■ Written instruction:
Give the number of lines holding the string "part", and nothing else.

■ Input rows:
[START]
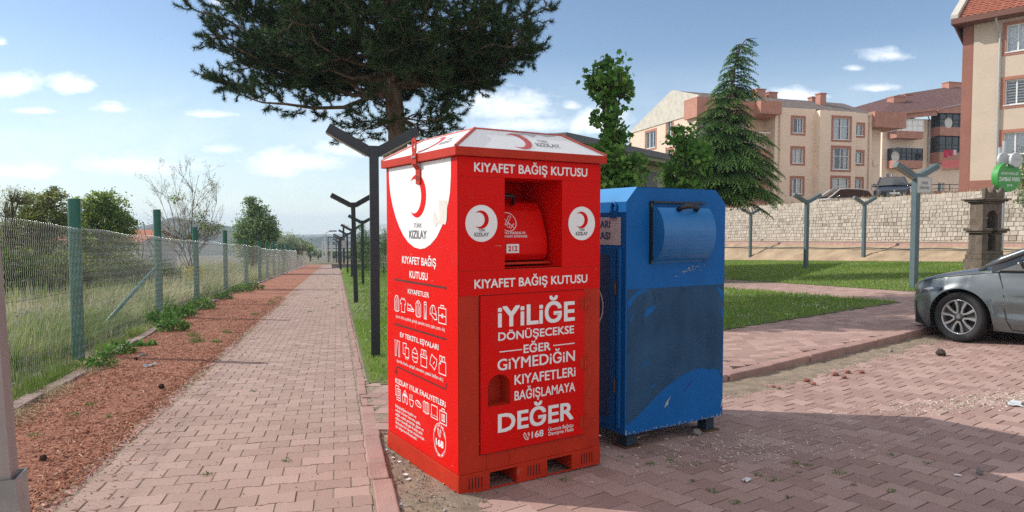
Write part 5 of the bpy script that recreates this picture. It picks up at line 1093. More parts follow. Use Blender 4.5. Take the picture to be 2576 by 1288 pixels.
[END]
[START]
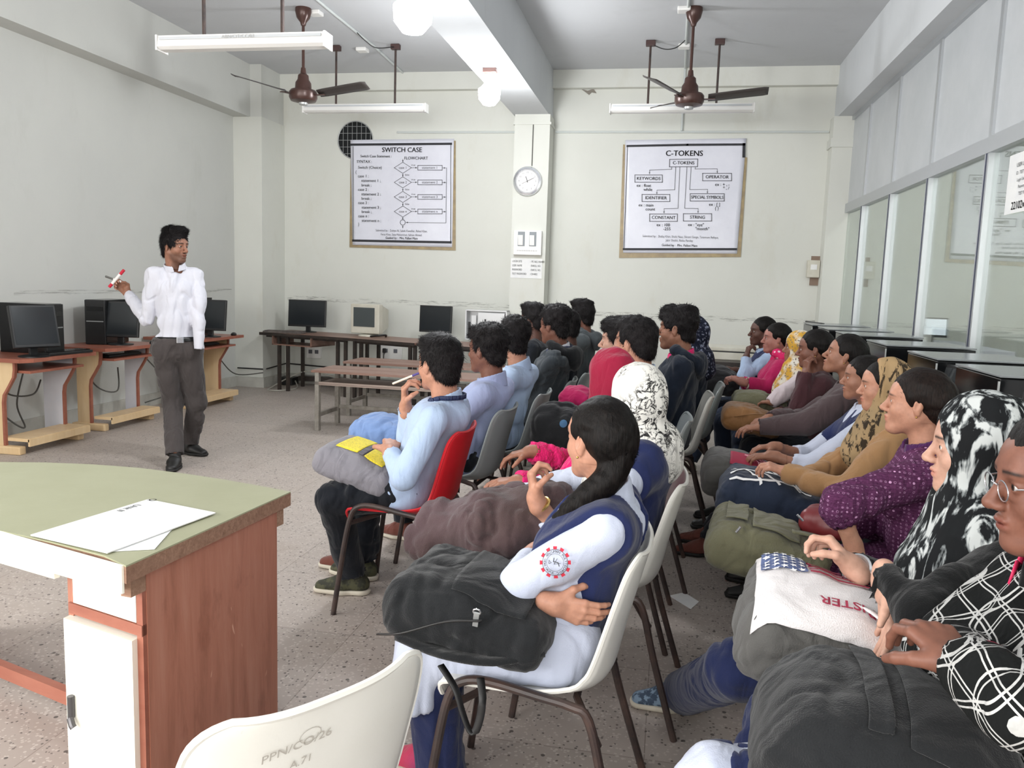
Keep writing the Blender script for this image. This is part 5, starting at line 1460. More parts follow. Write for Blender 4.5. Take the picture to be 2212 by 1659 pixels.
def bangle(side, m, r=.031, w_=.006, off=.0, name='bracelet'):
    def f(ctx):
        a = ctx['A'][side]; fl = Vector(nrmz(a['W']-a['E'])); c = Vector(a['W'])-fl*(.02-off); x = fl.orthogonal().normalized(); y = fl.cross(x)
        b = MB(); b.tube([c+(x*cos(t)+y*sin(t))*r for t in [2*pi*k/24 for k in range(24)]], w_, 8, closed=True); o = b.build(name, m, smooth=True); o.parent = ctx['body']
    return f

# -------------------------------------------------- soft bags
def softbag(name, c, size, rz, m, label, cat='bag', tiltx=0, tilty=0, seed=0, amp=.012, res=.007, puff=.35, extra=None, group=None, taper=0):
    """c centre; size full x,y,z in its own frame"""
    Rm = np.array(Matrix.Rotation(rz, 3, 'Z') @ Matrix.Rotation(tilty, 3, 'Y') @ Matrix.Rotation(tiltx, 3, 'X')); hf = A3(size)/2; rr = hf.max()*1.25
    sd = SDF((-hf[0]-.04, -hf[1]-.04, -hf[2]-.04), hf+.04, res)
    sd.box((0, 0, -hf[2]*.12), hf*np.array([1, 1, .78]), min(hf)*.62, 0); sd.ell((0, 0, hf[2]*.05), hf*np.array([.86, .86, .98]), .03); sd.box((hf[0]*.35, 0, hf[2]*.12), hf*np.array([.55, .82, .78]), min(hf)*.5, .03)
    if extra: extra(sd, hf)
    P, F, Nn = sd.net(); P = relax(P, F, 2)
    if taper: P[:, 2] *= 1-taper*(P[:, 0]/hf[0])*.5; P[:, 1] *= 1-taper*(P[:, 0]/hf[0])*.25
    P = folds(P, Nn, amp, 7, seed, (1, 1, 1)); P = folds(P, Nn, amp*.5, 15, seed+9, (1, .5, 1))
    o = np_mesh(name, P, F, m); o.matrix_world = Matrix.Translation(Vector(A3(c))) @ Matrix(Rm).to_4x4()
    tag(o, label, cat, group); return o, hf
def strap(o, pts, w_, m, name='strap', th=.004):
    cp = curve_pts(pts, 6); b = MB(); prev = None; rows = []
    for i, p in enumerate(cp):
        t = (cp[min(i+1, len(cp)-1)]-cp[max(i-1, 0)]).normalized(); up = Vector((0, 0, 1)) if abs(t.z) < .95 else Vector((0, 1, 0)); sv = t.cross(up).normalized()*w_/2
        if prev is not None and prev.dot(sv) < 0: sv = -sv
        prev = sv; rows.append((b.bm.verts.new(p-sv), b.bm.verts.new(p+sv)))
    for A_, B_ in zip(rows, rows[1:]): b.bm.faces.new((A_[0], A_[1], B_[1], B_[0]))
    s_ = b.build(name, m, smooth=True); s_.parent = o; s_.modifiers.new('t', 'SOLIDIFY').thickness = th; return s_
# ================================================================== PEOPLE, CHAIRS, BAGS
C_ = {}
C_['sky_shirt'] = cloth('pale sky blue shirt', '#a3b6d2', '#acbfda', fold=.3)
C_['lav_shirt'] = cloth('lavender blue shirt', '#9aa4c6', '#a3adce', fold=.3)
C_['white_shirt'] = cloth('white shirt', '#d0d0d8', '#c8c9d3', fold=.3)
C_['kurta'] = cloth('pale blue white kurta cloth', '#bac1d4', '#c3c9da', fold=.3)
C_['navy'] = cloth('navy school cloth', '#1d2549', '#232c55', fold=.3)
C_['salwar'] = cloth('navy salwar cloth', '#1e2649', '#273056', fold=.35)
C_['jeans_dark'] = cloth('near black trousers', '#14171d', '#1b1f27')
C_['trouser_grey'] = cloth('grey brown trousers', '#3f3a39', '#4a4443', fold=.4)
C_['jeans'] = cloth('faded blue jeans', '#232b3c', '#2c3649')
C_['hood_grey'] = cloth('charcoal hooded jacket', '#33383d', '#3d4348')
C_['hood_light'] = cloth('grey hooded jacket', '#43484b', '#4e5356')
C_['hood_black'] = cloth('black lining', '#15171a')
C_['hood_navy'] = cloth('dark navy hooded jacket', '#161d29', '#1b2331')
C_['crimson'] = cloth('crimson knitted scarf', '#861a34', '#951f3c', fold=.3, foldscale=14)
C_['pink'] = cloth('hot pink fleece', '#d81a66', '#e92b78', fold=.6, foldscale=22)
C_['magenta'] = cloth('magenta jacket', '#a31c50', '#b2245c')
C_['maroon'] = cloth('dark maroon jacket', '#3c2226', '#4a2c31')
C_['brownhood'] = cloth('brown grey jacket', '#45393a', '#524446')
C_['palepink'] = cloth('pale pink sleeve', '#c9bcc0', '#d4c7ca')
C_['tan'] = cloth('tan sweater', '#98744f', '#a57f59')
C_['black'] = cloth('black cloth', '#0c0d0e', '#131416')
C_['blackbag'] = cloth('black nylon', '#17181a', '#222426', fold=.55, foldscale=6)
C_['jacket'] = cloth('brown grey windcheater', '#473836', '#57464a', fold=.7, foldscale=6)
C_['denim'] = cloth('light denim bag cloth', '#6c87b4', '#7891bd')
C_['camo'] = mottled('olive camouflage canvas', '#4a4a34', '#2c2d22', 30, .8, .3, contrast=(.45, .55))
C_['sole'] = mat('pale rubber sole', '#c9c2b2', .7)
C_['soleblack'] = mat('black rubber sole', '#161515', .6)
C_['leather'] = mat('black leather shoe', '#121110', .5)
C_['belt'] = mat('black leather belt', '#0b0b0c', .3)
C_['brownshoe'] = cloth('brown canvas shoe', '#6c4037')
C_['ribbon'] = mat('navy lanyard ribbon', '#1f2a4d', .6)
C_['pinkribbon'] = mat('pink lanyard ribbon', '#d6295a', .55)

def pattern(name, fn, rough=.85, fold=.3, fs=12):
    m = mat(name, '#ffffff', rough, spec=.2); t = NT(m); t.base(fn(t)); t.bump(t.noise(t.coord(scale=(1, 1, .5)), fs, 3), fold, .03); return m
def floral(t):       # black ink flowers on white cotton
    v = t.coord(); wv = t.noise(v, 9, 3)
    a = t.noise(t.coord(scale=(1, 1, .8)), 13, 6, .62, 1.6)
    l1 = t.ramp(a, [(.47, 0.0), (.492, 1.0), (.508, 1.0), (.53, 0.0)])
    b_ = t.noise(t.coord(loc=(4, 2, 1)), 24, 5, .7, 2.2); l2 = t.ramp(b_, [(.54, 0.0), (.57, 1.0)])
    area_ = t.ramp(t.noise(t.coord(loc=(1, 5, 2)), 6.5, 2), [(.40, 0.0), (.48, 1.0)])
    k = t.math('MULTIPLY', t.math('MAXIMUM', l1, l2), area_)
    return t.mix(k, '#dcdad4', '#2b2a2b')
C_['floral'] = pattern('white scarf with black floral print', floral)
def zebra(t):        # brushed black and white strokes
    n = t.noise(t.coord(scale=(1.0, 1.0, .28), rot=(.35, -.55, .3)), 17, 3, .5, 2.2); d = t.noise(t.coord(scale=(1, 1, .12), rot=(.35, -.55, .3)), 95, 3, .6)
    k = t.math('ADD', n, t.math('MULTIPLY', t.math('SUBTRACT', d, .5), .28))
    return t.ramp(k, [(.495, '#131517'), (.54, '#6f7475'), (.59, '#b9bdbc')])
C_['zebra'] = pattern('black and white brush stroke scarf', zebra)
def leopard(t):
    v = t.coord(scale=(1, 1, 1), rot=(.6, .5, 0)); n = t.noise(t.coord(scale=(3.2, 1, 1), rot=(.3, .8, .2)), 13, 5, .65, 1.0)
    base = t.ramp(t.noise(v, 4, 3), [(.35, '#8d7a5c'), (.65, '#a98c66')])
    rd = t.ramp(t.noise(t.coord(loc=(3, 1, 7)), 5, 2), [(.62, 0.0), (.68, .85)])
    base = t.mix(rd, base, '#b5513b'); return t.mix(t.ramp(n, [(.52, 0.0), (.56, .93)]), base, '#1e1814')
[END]
[START]
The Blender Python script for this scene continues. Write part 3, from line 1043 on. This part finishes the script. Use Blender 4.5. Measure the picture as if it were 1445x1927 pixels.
[END]
■ The response:
3